Imagining the Universe: Andrei Linde - "Universe or Multiverse?"
Cosmological observations show that the universe is very uniform on the maximally large scale accessible to our telescopes. The best theoretical explanation of this uniformity is provided by the inflationary theory. Rather paradoxically, this theory also predicts that on a very large scale, much greater than what we can see now, the world may look totally different. Instead of being a single spherically symmetric balloon, our universe may look like a “multiverse”, a collection of many different exponentially large balloons (“universes”) with different laws of physics operating in each of them. The new cosmological paradigm, supported by recent developments in string theory, changes the standard views on the origin and the global structure of the universe and on our own place in the world.

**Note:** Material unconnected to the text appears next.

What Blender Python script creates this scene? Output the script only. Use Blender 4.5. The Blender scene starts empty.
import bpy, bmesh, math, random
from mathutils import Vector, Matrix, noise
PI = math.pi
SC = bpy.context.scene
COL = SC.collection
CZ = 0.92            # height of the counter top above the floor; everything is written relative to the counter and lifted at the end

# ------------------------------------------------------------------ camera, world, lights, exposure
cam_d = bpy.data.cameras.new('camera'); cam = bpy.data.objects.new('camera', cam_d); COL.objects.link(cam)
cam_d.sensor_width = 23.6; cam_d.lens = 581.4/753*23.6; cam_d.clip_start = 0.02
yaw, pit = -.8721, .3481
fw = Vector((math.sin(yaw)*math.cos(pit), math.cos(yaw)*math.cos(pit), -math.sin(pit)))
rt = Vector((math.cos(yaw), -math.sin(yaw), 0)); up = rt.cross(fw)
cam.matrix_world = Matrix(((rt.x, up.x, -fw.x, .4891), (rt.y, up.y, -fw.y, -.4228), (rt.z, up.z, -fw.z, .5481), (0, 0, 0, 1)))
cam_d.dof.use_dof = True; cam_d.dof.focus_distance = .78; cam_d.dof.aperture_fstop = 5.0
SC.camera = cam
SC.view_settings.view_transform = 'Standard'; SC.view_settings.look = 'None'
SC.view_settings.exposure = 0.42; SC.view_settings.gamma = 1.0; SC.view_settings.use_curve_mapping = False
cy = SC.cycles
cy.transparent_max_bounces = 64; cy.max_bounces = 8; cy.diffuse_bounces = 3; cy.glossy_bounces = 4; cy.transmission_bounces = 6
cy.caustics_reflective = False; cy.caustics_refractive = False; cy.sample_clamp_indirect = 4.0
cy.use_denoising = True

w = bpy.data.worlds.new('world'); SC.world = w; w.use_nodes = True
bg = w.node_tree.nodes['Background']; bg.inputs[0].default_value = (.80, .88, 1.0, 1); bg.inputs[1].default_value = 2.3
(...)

Andrei Linde is a professor of physics at Stanford University, one of the authors of the inflationary theory and the theory of inflationary multiverse. He invented the theory of chaotic inflation, which is the most general form of inflationary cosmology. Linde also helped to develop the mechanism of vacuum stabilization in string theory, which allowed to incorporate the theory of inflationary multiverse in the context of string theory. He is the author of the books Inflation and Quantum Cosmology and Particle Physics and Inflationary Cosmology. His honors include the Dirac Medal, Peter Gruber Prize, the Fundamental Physics Prize, and Kavli Prize.